Posted on 12/19/2005 7:19:55 AM PST by laney
>> Isn't faith by nature subjective? <<
Not according to the doctrine of catholicism. Personal and subjective experiences are needed to overcome the obstacle of doubt caused by original sin, but truth is universal, and the catholic Christian assertion is that the Christian God and the scriptures are the truth.
(The use of the word, "catholicism" is a little odd here. I do mean the name of a doctrine, and not the name of a denomination. However, the doctrine of catholicism rejects the possibility of schism, so from a Catholic-Church mindset, Protestantism is a rejection of catholicism, and not just Catholicism.)
>> Isn't prayer a belief in the super natural? <<
Yes, but the supernatural is objectively real.
Then there's the Gospel According to Clinton:
Clinton 1:1 Screw over everyone in sight. Never disappear. Hallelujah!
So when one applies the trick, how do you know if you've discerned properly?
As with the other guy earlier, this is no explanation either.
Isn't a doctrine, subjective? Doesn't it require a belief?
In other words, truth by assertion.
...the supernatural is objectively real.
Just for the record, I believe both these.
Just by knowing. If you don't know you haven't found it.
I know that sounds like double-talk but much spiritual truth does when trying to translate it into the natural or physical world.
I have a question..
God creates someone, knowing before they are even created, that they will do something on a certain date. Can this person, do anything other, on that date?
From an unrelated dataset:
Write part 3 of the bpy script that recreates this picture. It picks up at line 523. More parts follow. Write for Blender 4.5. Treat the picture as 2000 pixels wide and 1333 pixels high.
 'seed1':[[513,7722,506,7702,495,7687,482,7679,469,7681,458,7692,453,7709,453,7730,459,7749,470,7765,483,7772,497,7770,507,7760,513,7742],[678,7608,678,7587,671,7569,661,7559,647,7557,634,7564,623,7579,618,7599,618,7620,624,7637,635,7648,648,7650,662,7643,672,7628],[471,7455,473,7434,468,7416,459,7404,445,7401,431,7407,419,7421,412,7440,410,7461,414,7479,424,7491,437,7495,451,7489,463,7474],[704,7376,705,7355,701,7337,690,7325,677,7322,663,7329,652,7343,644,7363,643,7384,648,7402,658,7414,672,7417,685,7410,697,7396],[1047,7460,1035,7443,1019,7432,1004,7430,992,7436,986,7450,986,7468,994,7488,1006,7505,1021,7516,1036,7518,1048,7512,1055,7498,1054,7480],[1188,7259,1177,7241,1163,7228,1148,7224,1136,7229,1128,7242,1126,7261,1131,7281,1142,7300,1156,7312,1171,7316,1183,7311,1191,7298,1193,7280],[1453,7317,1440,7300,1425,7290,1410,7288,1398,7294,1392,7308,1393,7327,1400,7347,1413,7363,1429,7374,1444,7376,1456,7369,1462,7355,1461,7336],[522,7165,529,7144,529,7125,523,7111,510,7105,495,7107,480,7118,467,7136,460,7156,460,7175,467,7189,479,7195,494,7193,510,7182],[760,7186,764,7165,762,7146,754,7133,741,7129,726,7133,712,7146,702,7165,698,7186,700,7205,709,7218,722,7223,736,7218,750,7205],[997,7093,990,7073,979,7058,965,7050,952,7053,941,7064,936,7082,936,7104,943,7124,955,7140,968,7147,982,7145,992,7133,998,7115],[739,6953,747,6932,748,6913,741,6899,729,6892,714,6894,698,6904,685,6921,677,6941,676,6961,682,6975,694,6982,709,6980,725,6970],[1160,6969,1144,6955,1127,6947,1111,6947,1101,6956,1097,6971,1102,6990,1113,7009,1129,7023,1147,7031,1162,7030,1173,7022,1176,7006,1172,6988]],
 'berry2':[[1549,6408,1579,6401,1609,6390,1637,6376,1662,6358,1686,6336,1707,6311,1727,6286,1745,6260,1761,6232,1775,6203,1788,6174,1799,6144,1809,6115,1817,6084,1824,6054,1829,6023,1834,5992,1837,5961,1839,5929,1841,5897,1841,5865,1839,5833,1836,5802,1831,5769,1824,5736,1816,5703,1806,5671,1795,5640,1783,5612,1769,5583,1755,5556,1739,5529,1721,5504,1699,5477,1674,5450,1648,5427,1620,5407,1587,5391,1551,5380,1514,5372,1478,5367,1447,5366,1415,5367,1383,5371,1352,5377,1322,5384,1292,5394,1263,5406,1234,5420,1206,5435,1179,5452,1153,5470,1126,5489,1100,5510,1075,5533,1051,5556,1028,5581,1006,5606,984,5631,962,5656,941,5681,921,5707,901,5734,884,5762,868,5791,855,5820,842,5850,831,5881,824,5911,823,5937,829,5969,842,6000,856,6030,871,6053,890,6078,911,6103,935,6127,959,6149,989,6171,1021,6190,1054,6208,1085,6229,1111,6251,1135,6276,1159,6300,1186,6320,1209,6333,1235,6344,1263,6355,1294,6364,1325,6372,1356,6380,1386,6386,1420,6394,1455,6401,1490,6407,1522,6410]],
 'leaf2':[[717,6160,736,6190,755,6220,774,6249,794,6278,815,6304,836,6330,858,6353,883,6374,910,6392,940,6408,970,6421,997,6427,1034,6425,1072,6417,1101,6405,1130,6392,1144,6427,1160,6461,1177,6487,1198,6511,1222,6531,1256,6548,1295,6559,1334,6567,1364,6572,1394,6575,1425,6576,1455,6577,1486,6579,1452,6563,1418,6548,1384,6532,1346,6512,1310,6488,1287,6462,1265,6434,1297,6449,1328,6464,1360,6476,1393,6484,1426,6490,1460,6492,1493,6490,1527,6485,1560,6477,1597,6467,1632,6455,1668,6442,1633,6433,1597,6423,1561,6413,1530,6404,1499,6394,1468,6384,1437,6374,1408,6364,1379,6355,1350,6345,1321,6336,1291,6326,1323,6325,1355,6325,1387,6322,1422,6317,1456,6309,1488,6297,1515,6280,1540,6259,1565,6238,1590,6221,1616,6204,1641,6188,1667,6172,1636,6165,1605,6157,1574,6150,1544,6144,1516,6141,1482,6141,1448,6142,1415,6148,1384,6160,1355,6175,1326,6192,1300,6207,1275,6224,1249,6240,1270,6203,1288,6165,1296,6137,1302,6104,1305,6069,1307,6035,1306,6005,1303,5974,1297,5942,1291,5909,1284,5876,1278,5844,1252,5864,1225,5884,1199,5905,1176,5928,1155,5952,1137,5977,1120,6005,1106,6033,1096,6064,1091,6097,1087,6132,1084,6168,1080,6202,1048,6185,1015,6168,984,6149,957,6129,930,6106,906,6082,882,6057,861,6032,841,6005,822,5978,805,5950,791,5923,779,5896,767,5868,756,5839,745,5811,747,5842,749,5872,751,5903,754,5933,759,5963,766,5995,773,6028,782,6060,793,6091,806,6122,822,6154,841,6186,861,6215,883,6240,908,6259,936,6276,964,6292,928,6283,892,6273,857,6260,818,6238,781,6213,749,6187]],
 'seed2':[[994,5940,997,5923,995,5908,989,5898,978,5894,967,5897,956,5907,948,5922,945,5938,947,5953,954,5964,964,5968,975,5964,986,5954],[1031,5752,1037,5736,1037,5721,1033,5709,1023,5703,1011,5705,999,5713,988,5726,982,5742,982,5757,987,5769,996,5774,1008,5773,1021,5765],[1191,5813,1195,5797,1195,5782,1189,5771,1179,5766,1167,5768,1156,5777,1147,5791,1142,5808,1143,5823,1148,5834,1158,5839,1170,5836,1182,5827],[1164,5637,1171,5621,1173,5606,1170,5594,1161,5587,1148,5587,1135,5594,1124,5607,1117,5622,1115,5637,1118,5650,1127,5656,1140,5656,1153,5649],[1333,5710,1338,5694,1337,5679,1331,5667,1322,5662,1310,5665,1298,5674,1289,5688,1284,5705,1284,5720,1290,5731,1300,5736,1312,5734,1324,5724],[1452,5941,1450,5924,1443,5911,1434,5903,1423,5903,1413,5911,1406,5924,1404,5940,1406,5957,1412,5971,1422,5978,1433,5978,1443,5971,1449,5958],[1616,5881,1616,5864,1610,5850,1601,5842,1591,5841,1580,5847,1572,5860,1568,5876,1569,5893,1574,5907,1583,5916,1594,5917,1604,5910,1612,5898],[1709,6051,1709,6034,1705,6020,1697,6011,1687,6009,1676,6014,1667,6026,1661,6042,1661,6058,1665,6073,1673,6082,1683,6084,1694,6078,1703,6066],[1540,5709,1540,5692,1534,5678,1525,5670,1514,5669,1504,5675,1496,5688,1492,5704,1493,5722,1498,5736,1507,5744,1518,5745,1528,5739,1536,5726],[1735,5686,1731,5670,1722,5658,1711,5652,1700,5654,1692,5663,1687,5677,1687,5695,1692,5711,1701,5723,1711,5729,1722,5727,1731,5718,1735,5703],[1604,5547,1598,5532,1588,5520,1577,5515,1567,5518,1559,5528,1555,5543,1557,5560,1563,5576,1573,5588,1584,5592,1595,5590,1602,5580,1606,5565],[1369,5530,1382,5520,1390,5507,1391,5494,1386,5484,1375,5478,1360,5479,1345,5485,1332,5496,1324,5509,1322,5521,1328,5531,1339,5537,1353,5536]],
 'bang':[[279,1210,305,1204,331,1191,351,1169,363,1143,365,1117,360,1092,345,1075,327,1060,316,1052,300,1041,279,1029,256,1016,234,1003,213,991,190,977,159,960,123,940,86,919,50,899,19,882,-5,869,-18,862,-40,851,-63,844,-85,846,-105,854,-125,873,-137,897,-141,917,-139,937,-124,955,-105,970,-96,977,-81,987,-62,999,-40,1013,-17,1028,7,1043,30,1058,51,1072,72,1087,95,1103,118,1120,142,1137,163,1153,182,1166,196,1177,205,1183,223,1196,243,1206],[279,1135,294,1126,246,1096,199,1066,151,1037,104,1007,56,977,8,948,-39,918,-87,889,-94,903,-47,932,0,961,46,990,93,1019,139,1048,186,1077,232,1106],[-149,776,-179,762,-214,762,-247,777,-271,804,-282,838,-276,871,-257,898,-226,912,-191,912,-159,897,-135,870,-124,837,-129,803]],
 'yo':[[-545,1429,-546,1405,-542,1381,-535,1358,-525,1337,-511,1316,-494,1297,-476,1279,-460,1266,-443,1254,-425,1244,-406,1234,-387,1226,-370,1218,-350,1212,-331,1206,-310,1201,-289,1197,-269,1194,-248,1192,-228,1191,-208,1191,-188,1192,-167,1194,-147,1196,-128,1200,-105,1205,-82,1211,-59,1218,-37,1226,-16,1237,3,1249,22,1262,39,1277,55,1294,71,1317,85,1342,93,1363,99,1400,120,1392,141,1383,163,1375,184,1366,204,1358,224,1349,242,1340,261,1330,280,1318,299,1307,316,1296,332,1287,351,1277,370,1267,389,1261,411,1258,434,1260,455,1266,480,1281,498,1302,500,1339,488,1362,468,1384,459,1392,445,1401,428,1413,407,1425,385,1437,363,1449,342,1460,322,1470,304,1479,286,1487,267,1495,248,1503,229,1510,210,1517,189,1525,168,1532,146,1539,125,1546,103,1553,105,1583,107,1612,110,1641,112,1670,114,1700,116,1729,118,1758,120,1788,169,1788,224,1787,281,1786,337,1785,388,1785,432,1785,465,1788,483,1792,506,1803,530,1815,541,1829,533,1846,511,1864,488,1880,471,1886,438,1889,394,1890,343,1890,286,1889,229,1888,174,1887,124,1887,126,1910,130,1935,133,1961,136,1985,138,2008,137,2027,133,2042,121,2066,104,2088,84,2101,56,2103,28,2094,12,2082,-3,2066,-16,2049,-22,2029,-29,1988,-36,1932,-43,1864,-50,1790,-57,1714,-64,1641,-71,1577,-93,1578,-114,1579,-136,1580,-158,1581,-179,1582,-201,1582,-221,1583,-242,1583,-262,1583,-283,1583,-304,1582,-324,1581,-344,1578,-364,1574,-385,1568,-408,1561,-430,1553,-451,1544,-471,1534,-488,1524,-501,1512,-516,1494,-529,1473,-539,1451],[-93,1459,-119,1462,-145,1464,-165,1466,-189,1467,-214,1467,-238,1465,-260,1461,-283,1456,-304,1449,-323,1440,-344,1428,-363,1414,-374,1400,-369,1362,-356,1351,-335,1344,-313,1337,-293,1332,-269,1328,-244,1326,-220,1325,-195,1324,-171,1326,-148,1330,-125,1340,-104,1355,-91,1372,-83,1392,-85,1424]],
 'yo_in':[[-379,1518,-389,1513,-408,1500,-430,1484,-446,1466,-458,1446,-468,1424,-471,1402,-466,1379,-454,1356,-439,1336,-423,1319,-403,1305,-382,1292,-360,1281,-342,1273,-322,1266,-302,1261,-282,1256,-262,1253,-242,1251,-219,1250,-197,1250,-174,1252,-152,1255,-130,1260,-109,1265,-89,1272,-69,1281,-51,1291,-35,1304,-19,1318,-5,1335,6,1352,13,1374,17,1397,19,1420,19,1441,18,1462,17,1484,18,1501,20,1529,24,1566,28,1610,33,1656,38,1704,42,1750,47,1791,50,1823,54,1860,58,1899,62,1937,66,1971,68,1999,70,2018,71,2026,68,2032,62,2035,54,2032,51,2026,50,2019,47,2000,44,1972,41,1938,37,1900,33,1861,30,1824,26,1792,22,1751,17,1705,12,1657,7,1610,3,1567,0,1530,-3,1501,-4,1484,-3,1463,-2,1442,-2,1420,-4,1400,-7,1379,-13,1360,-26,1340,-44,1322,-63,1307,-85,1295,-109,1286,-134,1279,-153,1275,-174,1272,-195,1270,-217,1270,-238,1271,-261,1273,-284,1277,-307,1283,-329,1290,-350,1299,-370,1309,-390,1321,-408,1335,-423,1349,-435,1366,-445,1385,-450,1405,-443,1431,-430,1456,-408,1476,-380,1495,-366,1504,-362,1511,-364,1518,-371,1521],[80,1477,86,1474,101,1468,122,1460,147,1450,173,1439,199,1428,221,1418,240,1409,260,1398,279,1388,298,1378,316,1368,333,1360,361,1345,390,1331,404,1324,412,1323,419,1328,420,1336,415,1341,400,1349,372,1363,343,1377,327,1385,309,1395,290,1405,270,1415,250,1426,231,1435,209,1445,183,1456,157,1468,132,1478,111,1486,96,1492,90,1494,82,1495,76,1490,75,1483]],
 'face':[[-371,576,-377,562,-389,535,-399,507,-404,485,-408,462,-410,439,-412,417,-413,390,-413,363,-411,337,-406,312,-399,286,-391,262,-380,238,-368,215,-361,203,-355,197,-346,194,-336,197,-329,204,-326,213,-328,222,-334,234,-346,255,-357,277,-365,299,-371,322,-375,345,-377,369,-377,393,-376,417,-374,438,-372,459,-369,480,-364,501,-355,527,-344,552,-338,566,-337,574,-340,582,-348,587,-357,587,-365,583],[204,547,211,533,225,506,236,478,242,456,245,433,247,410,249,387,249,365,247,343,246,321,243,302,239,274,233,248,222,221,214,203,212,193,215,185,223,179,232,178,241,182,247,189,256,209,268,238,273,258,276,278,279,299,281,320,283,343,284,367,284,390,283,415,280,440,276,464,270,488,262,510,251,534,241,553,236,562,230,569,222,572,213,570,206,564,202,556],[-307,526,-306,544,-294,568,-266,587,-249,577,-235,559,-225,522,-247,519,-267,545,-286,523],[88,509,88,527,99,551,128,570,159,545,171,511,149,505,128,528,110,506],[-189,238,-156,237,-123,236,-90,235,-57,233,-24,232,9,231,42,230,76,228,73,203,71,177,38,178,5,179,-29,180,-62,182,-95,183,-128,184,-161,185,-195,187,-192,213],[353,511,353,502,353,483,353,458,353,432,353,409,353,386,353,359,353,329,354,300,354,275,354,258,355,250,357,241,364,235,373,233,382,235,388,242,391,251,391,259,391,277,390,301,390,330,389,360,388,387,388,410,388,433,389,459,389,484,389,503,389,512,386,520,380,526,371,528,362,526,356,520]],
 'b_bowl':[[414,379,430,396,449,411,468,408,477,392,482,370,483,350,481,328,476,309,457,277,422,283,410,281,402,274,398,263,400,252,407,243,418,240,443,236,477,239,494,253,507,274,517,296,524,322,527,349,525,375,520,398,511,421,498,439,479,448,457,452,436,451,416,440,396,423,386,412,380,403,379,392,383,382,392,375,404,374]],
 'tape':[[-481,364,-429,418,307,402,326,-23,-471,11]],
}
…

Since it sounds like double-talk, how do you know it isn't?
How so?
I meant there is as much evidence of free will in the Old Testament as the New.
Don't, for the purposes of this conversation. Do, for the purposes of my life.
"That's a pretty poor way to get out of an axplanation. I read it, but it's not an an answer. It explains nothing."
I think it helps to start with the "Flatland" concept. The two-dimensional characters in it are unable to grasp the three-dimensional world around them. Their two-dimensional minds just can't take in three dimensions.
God has dimensions that we don't. It seems to us contradictory that our choices could be meaningful if God already knows what we will choose, but that apparent contradiction is an artifact of our inability to comprehend those extra dimensions.
I don't understand it, either, but God has told us that He wants us to choose the good, and I don't think He would do that if the choices were meaningless.
As Aquinas said, "Some there are who presume so far on their wits that they think themselves capable of measuring the whole nature of things by their intellect, in that they esteem all things true which they see, and false which they see not. Accordingly, in order that mans mind might be freed from this presumption, and seek the truth humbly, it was necessary that certain things far surpassing his intellect should be proposed to man by God."
Exposes an interesting issue. Since believing in Jesus is the prerequisite for eternal life, what about the already dead when he came and gave us the way? I have my own opinion but it conflicts with many others and may with yours.